His college career started in 1973 in Lebanon, Tenn., at Cumberland University, a school best known in athletics for the football team's 222-0 loss to Georgia Tech in 1916, the worst loss in college football history.
"It was a job that nobody really wanted," Ellis said. "I was a high school coach, and I got the job at 26. It was my first college job. The athletic tradition was not there, but we had early success there."
Ellis immediately turned the program around, winning 20 games and finishing second in the conference. Back-to-back conference championships ensued with Ellis leading Cumberland to a 78-12 record in three seasons, helping him draw interest from other programs. South Alabama, a downtrodden Division I program that officials had considered moving to Division II, offered Ellis its head coaching position. Ready to move to the next level, he jumped at the offer and took the helm in 1975.
Ellis righted the ship and won the first of three straight conference championships in 1979, which also marked the first of two NCAA tournament berths South Alabama would make under Ellis' reign. During the 1979 tournament, Louisville, a team that won the NCAA championship the next season, edged Ellis' ball club 69-66 in Dallas.
Ellis turned the program around and established South Alabama, which was once ranked top-10 nationally during his stint, as one of the nation's mid-major powerhouses. His rebuilding job made him a candidate for bigger jobs around the country.
"Clemson knocked," Ellis said. "When that job came open, we were on fire at South Alabama. We really had that thing rolling. So, I turned the job down. The more I investigated, people kept telling me ‘Don't take that job. In basketball it's the bottom of the barrel.' The more they told me that, the more I wanted the challenge. I took the challenge in 1984."

Ford led the Clemson football team to the national championship in 1981, making basketball an afterthought in Tigertown. But Ellis helped change the perceptions of the school's basketball program in his 11 seasons.
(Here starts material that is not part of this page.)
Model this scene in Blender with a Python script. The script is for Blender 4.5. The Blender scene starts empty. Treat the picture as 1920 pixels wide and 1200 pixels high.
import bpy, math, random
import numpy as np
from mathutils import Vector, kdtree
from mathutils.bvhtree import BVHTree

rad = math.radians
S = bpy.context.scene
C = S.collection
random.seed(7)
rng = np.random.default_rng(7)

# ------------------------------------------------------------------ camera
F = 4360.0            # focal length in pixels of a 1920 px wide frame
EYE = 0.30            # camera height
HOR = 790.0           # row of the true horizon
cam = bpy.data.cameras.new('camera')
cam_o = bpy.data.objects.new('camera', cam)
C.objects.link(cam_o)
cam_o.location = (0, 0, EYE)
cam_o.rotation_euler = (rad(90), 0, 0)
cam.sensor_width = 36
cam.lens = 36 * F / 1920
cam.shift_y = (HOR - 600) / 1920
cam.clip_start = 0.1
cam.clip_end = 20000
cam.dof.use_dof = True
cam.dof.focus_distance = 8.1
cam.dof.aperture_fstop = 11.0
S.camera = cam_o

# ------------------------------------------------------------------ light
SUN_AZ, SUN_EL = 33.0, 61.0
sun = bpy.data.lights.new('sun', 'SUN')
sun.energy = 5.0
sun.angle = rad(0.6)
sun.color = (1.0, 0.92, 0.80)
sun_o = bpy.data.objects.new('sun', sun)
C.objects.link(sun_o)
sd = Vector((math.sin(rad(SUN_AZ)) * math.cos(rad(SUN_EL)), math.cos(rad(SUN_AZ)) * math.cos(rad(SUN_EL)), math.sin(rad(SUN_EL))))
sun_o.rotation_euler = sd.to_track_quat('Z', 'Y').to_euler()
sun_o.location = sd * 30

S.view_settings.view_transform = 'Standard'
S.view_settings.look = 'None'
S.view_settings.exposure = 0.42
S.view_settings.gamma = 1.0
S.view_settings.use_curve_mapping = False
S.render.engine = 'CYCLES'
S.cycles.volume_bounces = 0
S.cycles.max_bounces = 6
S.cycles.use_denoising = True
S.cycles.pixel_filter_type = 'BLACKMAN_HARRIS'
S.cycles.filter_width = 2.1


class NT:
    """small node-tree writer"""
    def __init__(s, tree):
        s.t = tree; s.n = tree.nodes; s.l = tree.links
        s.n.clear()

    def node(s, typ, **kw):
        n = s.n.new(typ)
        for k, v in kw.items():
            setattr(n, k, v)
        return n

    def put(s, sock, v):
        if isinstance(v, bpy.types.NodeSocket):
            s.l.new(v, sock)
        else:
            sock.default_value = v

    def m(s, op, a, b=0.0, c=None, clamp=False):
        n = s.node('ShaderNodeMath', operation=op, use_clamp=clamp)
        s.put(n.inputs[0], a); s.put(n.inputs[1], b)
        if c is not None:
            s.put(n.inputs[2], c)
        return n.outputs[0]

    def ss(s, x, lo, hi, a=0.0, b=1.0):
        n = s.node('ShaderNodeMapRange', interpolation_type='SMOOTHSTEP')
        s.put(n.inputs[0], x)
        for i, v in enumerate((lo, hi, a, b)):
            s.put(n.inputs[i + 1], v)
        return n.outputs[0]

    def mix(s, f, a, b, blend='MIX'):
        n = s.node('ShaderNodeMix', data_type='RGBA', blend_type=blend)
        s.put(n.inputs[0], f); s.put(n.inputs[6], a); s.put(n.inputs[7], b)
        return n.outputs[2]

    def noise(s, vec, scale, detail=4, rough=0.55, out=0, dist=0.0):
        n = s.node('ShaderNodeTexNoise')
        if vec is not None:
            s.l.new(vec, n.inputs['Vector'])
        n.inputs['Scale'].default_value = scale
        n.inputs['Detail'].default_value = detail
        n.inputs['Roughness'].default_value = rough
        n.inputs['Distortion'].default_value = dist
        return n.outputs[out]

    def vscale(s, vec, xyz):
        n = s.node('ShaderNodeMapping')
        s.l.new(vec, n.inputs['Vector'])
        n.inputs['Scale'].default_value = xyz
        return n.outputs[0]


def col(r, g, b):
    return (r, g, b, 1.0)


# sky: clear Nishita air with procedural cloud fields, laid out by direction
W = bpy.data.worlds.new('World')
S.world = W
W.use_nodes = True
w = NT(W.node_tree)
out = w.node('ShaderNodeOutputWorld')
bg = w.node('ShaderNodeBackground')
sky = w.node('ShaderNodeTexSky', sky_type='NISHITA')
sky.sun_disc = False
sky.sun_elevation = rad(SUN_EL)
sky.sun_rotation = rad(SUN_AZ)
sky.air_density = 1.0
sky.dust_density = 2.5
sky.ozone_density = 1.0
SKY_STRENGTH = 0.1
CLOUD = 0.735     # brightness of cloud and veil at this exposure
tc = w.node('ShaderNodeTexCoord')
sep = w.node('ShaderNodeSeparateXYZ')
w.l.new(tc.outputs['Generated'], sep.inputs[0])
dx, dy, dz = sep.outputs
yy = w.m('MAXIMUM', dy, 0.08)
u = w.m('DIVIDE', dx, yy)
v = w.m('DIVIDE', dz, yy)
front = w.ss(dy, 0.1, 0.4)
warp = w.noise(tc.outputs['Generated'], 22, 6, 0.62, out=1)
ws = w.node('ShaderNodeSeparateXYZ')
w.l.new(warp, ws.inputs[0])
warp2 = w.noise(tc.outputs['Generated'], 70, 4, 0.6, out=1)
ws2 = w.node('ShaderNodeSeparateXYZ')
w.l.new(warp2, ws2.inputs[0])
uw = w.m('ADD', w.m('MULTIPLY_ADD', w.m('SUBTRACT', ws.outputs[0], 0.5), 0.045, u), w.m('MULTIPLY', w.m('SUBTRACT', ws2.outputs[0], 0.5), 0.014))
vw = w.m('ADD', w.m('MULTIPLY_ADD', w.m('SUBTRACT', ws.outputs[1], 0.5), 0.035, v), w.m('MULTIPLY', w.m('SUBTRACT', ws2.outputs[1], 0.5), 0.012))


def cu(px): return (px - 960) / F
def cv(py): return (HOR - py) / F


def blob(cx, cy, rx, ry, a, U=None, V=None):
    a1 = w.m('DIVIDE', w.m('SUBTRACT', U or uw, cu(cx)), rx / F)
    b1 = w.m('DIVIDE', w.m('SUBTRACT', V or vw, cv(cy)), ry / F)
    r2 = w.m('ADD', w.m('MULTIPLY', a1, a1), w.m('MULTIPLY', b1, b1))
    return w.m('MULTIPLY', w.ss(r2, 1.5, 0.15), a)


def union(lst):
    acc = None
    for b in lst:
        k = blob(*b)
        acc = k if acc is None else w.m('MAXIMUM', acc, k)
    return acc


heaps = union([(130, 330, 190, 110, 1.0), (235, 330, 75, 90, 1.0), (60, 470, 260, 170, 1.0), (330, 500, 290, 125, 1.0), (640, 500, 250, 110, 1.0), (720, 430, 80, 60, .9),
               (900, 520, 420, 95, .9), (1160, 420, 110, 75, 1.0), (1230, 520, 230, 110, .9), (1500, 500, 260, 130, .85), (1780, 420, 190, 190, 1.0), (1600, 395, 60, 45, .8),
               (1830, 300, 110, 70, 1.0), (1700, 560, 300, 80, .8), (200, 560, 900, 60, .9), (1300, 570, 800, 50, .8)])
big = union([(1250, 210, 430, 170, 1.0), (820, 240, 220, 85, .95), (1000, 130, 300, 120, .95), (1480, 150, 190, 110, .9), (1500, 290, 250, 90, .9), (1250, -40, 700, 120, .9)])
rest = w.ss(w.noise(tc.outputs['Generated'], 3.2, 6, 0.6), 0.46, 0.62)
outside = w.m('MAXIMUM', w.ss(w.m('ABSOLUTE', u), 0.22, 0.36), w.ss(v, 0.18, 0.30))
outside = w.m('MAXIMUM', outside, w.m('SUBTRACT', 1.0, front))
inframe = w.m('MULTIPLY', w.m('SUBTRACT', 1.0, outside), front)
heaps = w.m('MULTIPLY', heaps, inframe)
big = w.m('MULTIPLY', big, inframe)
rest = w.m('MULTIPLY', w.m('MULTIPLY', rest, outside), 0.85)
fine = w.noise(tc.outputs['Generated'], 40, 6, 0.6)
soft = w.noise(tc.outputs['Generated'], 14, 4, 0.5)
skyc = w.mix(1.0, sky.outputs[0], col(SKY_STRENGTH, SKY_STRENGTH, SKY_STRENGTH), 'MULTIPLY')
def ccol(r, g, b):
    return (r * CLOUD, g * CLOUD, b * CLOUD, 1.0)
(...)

He won 177 games at Clemson—he is still the all-time wins leader in Tiger history—and won the 1990 Atlantic Coast Conference championship, still the only basketball conference title in school history.
Seeking another challenge, Ellis moved to Auburn in 1995, another struggling program seeking to pull its basketball program in line with its powerhouse football program. Once again Ellis worked his magic and led this set of Tigers to the nation's top-25 rankings.
Auburn won the Southeastern Conference championship in 1999— only the school's second conference championship—and advanced to the Sweet 16 of the NCAA tournament. The 1999 Tigers were led by athletic forward Chris Porter and played an up-tempo style that made them popular among basketball fans across the country.
Ellis' success didn't earn him a reprieve when the Tigers finished the 2002-2003 season with a losing record, its second in three years, and he was fired. Although he wanted to return to coaching, he moved into the role of television announcer, allowing him the opportunity to explore another area of the sports world.